◆ Aim: Reproduce word for word the lines from the beginning of the entries to the line with "b.build('far_wood', L_dark, kind='stuff', recalc=False)", both included, but none of the pictures.
++++ Dataset extract ++++
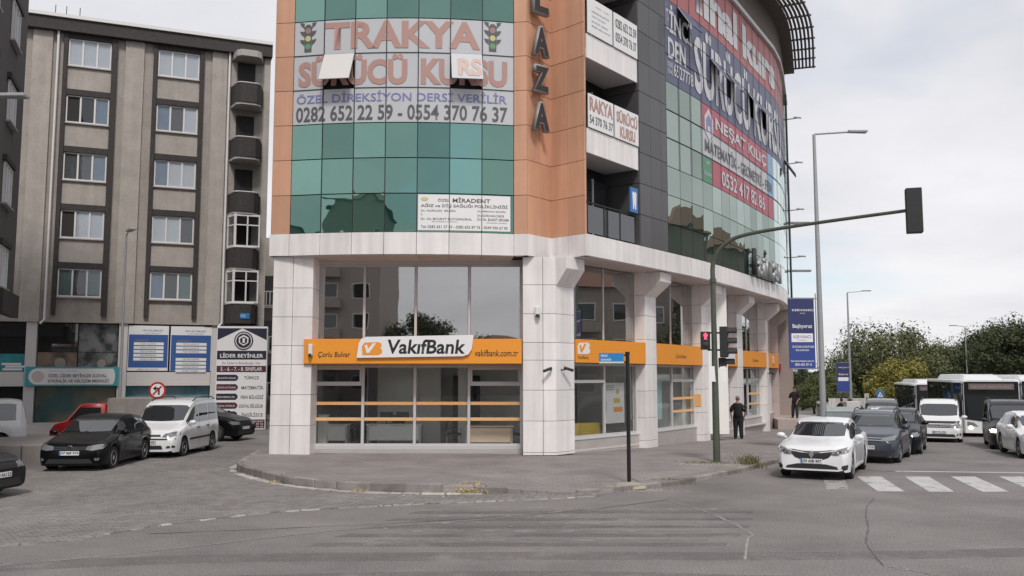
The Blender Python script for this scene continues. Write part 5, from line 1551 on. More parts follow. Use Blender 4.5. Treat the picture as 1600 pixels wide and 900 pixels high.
tree('mid', bx_(1380, 90), 90, .72, 'green tree low behind the grey parked van', GT, 9)
tree('dark', bx_(1250, 112), 112, .6, 'far dark tree behind the handrails', GT, 10)
tree('dark', -9.5, -34, .95, 'dark tree across the junction behind the photographer', 'trees behind the photographer', 1, 0)
tree('mid', -4, -40, .9, 'smaller tree across the junction behind the photographer', 'trees behind the photographer', 2, 0)
tree('mid', 43, 62.5, 1.25, 'street tree in front of the brown house across the avenue', 'trees behind the photographer', 2)
# distant wood
rnd = random.Random(8); b = MB()
for _ in range(9000):
    a = rnd.uniform(.12, .75); Y = rnd.uniform(118, 150); x = a * Y; z = gz(x, 116) + rnd.random() ** .8 * 4.6 * (.8 + .3 * math.sin(a * 40))
    s_ = rnd.uniform(.25, .7); t = rnd.uniform(0, 6.28)
    b.add([(x - s_, Y, z), (x, Y + .3, z - s_ * .7), (x + s_, Y, z), (x, Y - .3, z + s_ * .7)], [(0, 1, 2, 3)])
b.build('far_wood', L_dark, kind='stuff', recalc=False)

# ================================================================== vehicles
def lin(P, u):
    if u <= P[0][0]: return P[0][1]
    for (a, x), (c, y) in zip(P[:-1], P[1:]):
        if u <= c: return x + (y - x) * (u - a) / max(1e-6, c - a)
    return P[-1][1]
def smo(P, u, r=.07):
    return (lin(P, u - r) + 2 * lin(P, u) + lin(P, u + r)) / 4
KINDS_ = {
 'sedan': dict(L=4.40, W=1.80, H=1.47, wb=2.65, fo=.83, r=.315, gc=.19,
   top=[(0, .66), (.03, .765), (.2, .85), (.6, .925), (1.08, .995), (1.95, 1.40), (2.3, 1.465), (2.75, 1.47), (3.3, 1.36), (3.85, 1.10), (4.25, 1.06), (4.36, .98), (4.4, .80)],
   belt=[(0, .63), (.25, .78), (1.1, .91), (2.5, .945), (4.0, 1.0), (4.4, .80)], ws=(1.12, 1.98), rw=(3.2, 3.84), wins=[(1.28, 2.28), (2.35, 3.2), (3.24, 3.62)]),
 'hatch': dict(L=4.20, W=1.79, H=1.48, wb=2.58, fo=.85, r=.32, gc=.17,
   top=[(0, .56), (.04, .68), (.25, .79), (.6, .88), (1.05, .985), (1.85, 1.39), (2.2, 1.465), (2.8, 1.48), (3.5, 1.41), (3.75, 1.34), (4.08, 1.02), (4.17, .92), (4.2, .7)],
   belt=[(0, .55), (.3, .73), (1.1, .89), (2.5, .95), (3.9, .99), (4.2, .75)], ws=(1.1, 1.88), rw=(3.76, 4.05), wins=[(1.28, 2.3), (2.37, 3.2), (3.27, 3.7)]),
 'suv': dict(L=4.27, W=1.79, H=1.55, wb=2.57, fo=.85, r=.34, gc=.2,
   top=[(0, .66), (.05, .80), (.25, .90), (.7, .99), (1.1, 1.06), (1.8, 1.45), (2.1, 1.53), (2.8, 1.55), (3.5, 1.47), (3.8, 1.38), (4.15, 1.08), (4.24, .98), (4.27, .75)],
   belt=[(0, .62), (.3, .82), (1.1, .97), (2.5, 1.02), (3.9, 1.06), (4.27, .8)], ws=(1.15, 1.82), rw=(3.8, 4.12), wins=[(1.3, 2.3), (2.37, 3.2), (3.27, 3.75)]),
 'van': dict(L=4.35, W=1.75, H=1.82, wb=2.70, fo=.82, r=.31, gc=.18,
   top=[(0, .58), (.04, .76), (.2, .88), (.6, .99), (.95, 1.09), (1.62, 1.66), (1.95, 1.79), (2.4, 1.82), (3.8, 1.82), (4.15, 1.77), (4.25, 1.65), (4.33, 1.0), (4.35, .7)],
   belt=[(0, .56), (.25, .80), (.95, .98), (2.5, 1.02), (4.1, 1.04), (4.35, .9)], ws=(.98, 1.66), rw=(4.2, 4.3), wins=[(1.12, 2.12), (2.2, 3.05), (3.15, 4.0)], tw=.86),
}
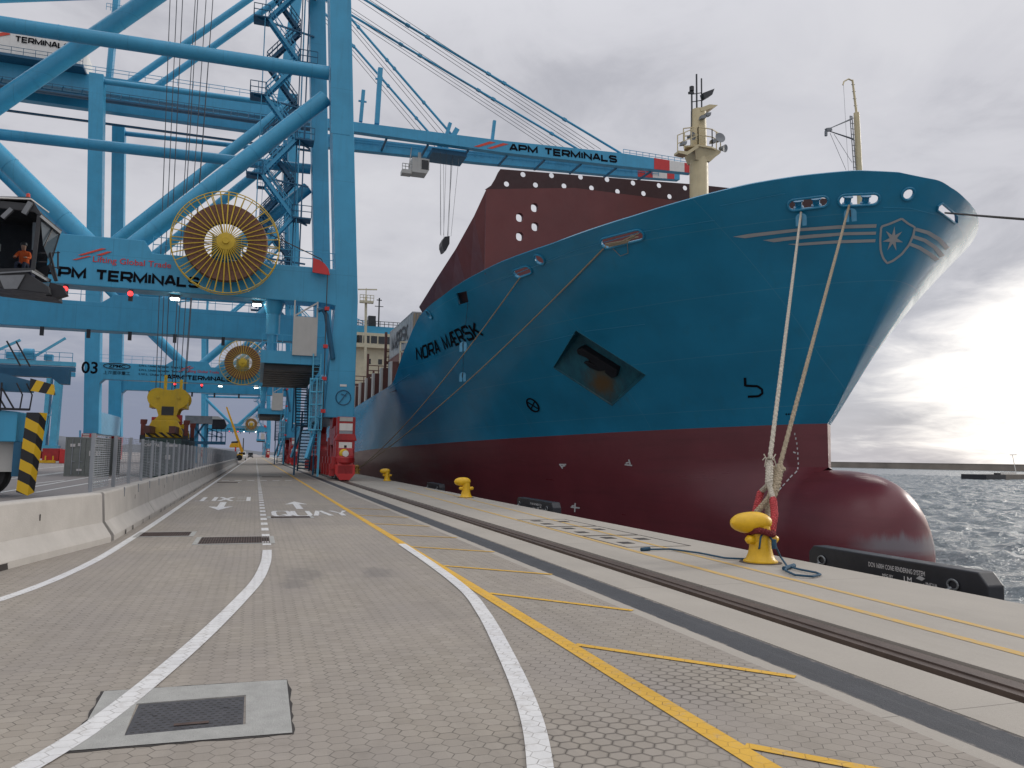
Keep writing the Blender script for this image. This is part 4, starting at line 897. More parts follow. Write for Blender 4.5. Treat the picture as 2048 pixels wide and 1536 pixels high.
# containers on the hatch covers
def box_container(name, label, loc, L, Wd, Hh, mat, doors=True, group=None, dmat='galvanised', along=1):
    t = thing(name, label, 'container', loc, group); x, y, z = loc; b = MB(); n = int(L / .28)
    for sx in (-1, 1):
        vs = []
        for i in range(n + 1):
            yy = y + .1 + (L - .2) * i / n; xx = x + sx * (Wd / 2 - (.035 if i % 4 in (1, 2) else .0)); vs += [(xx, yy, z + .12), (xx, yy, z + Hh - .1)]
        b.add(vs, [(2 * i, 2 * i + 1, 2 * i + 3, 2 * i + 2) for i in range(n)])
    b.box((x - Wd / 2 + .05, y + .06, z + .1), (x + Wd / 2 - .05, y + L - .05, z + Hh - .03)); b.build('shell', mat, t)
    f = MB()
    for sx in (-1, 1):
        for yy in (y, y + L - .12):
            f.box((x + sx * Wd / 2 - (.1 if sx > 0 else 0), yy, z), (x + sx * Wd / 2 + (.1 if sx < 0 else 0), yy + .12, z + Hh))
        f.bar((x + sx * (Wd / 2 - .05), y + .06, z + .07), (x + sx * (Wd / 2 - .05), y + L - .06, z + .07), .1, .14); f.bar((x + sx * (Wd / 2 - .05), y + .06, z + Hh - .05), (x + sx * (Wd / 2 - .05), y + L - .06, z + Hh - .05), .1, .1)
    f.box((x - Wd / 2 + .1, y - .002, z), (x + Wd / 2 - .1, y + .1, z + .14)); f.box((x - Wd / 2 + .1, y - .002, z + Hh - .12), (x + Wd / 2 - .1, y + .1, z + Hh)); f.build('corner_frame', mat, t)
    if doors:
        for sx in (-1, 1):
            d = MB(); x0, x1 = sorted((x + sx * .012, x + sx * (Wd / 2 - .11))); d.box((x0, y + .0, z + .15), (x1, y + .06, z + Hh - .13))
            for k in range(1, 5): zz_ = z + .15 + (Hh - .28) * k / 5; d.box((x0 + .06, y - .02, zz_ - .07), (x1 - .06, y, zz_ + .07))
            dd = d.build('door', mat, t); lbq = MB()
            for k in (.3, .72): xx = x0 + (x1 - x0) * k; lbq.bar((xx, y - .045, z + .12), (xx, y - .045, z + Hh - .1), .035); lbq.bar((xx, y - .06, z + 1.0), (xx + .22, y - .06, z + .95), .03)
            lbq.build('locking_bar', dmat, dd)
    return t
c = box_container('shipping_container', 'silver grey container, topmost at the ship hatch edge behind the bow, with black lettering', (13.85, 67, 11.5), 12.2, 2.44, 2.9, 'container_silver', False, 'containers on the ship deck')
put_stroke('MÆRSK', (12.62, 77.6, 12.1), (0, -1, 0), (0, 0, 1), 8.6, 1.6, .3, 'black_paint', c, .03)
ed = MB()
for k in range(9): ed.box((12.75 + k * .26, 66.93, 11.7), (12.87 + k * .26, 67.02, 14.25))
ed.build('end_panel', 'container_tan', c)
box_container('shipping_container', 'rusty brown container directly under the silver one on the ship', (13.85, 67, 8.58), 12.2, 2.44, 2.9, 'container_brown', False, 'containers on the ship deck')
gt_ = MB()
for dx in (0, 1.5): gt_.rail((11.5 + dx * .9, 66.2, 9.6), (12.4 + dx * .9, 66.2, 9.6), 1.9, .9, .06, (1, .55, .02))
gt_.build('access_gate', 'cream', ship)
# mooring lines, rat guards
def rope(name, label, pts, r, mat, sag=0.0, n=14, group='mooring lines of the ship'):
    P = []
    for a, b in zip(pts[:-1], pts[1:]):
        for k in range(n): t = k / n; p = V(*a).lerp(V(*b), t); p.z -= sag * 4 * t * (1 - t) * (V(*a) - V(*b)).length / 20; P.append(p)
    P.append(V(*pts[-1])); return tag(MB().tube(P, r, 8).build(name, mat, smooth=True), label, 'mooring rope', group)
def twisted(mb, pts, r, turns=9, strands=3, mi=0, n=60):
    P = interp3(pts, n); 
    for s in range(strands):
        Q = []
        for i, p in enumerate(P):
            d = (P[min(i + 1, n - 1)] - P[max(i - 1, 0)]).normalized(); a = d.orthogonal().normalized(); b = d.cross(a)
            u = V(1, 0, 0) - d * d.x; u = u.normalized(); w2 = d.cross(u); th = 2 * PI * (turns * i / n + s / strands); Q.append(p + (u * math.cos(th) + w2 * math.sin(th)) * r * .52)
        mb.tube(Q, r * .58, 6, mi)
    return mb
def interp3(pts, n):
    P = np.array([tuple(p) for p in pts], float); s = np.r_[0, np.cumsum(np.linalg.norm(P[1:] - P[:-1], axis=1))]; u = np.linspace(0, s[-1], n)
    return [V(*[float(np.interp(x, s, P[:, k])) for k in range(3)]) for x in u]
BX, BY = 7.96, 11.02
def at_d(px, py, ref, k):          # point on the sight line of a pixel, at the depth of ref scaled by k
    d = ray(px, py); return V(*(CC + d * (ref * k)))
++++
◆ Result:
The Blender Python script for this scene continues. Write part 5, from line 1551 on. More parts follow. Use Blender 4.5. Treat the picture as 1600 pixels wide and 900 pixels high.
tree('mid', bx_(1380, 90), 90, .72, 'green tree low behind the grey parked van', GT, 9)
tree('dark', bx_(1250, 112), 112, .6, 'far dark tree behind the handrails', GT, 10)
tree('dark', -9.5, -34, .95, 'dark tree across the junction behind the photographer', 'trees behind the photographer', 1, 0)
tree('mid', -4, -40, .9, 'smaller tree across the junction behind the photographer', 'trees behind the photographer', 2, 0)
tree('mid', 43, 62.5, 1.25, 'street tree in front of the brown house across the avenue', 'trees behind the photographer', 2)
# distant wood
rnd = random.Random(8); b = MB()
for _ in range(9000):
    a = rnd.uniform(.12, .75); Y = rnd.uniform(118, 150); x = a * Y; z = gz(x, 116) + rnd.random() ** .8 * 4.6 * (.8 + .3 * math.sin(a * 40))
    s_ = rnd.uniform(.25, .7); t = rnd.uniform(0, 6.28)
    b.add([(x - s_, Y, z), (x, Y + .3, z - s_ * .7), (x + s_, Y, z), (x, Y - .3, z + s_ * .7)], [(0, 1, 2, 3)])
b.build('far_wood', L_dark, kind='stuff', recalc=False)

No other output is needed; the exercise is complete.